Logic operations with domain walls

Binary logic operations constitute the backbone of modern computing. The progressive miniaturization and improvement of metal-oxide semiconductor-based logic has allowed the evolution of computing devices to the level that our handheld smartphones hold computing powers higher than the first computing devices that occupied entire rooms. However, metal-oxide semiconductor based technology is slowly creeping towards its physical limits, where the Moore’s law predicted increase in performances will no longer be feasible. For this, and other reasons, the development of alternative architectures for binary logic has been object of intense research.

In the work presented in this highlight, recently published on the journal Nature, a scientist collaboration between the ETH Zürich and the Paul Scherrer Institut demonstrated a novel binary logic architecture, based on the use of domain walls. Such spin-based architectures provide several advantages, such as nonvolatile data retention, near-zero leakage and scalability, all of which are limitations for the traditional metal-oxide semiconductor architectures.

Domain-wall based logic architectures fully exploit the possibilities offered by fast domain wall motion, the possibility of achieving high device densities combined with non-volatility. Up to this work, however, require external magnetic fields for clocking operations and for the manipulation of the domain walls, severely limiting their implementation on large-scale devices.

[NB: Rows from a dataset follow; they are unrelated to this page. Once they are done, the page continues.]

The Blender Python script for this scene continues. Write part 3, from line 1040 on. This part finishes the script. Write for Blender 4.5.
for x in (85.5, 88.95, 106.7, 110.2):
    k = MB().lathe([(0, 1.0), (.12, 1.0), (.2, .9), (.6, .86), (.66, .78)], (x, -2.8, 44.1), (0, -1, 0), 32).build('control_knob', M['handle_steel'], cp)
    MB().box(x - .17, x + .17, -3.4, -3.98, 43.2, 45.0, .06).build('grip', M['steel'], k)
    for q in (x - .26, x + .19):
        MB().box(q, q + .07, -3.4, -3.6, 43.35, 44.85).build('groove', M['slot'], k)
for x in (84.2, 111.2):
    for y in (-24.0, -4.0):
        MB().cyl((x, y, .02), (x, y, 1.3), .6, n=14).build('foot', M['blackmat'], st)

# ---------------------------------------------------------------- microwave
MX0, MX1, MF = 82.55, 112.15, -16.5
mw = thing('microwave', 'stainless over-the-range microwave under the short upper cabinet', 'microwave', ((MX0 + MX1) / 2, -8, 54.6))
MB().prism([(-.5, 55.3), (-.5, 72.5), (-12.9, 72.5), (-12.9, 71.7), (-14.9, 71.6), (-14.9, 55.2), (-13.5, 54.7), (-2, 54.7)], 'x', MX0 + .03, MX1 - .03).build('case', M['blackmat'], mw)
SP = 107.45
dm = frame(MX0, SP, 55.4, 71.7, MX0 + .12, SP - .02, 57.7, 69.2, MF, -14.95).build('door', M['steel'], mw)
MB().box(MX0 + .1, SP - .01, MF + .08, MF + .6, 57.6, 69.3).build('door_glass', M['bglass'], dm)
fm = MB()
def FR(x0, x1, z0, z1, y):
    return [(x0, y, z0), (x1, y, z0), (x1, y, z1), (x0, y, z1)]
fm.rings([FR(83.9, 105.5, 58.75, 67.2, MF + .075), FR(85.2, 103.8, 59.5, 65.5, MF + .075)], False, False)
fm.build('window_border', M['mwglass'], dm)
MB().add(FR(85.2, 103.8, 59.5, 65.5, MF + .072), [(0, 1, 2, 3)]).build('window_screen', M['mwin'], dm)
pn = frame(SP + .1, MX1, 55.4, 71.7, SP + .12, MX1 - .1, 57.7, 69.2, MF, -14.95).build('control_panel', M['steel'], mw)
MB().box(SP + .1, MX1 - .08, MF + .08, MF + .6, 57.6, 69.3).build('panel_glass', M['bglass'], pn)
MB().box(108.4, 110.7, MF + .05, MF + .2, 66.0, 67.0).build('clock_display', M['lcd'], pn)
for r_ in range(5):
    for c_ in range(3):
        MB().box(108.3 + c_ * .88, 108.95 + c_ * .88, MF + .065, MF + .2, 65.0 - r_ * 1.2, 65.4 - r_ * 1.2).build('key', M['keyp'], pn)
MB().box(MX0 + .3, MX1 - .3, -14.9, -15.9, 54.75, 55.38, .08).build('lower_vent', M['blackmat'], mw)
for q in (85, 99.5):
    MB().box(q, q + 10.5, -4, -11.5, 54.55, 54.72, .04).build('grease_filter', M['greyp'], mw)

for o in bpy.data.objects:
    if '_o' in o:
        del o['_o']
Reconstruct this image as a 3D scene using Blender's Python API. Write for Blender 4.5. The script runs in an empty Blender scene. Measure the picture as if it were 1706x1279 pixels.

With the work presented in this highlight, a method for performing all-electric logic operations using domain-wall motion was demonstrated. The operation of a NAND gate, the basic building block of all binary logic operations, was successfully demonstrated using the domain wall architecture proposed by the researchers, where the chiral coupling between neighboring magnetic domains induced by the anti-symmetric exchange interaction (Dzyaloshinskii-Moriya interaction) was utilized to fabricate a domain-wall inverter. Finally, the successful cascading of several domain-wall logic gates was demonstrated, reaching a major milestone towards the development of memory-in-logic applications.

The scanning transmission X-ray microscope at the PolLux endstation was employed to image the operation of a domain-wall NOT gate, allowing the researchers to directly visualize the physical processes driving its operation.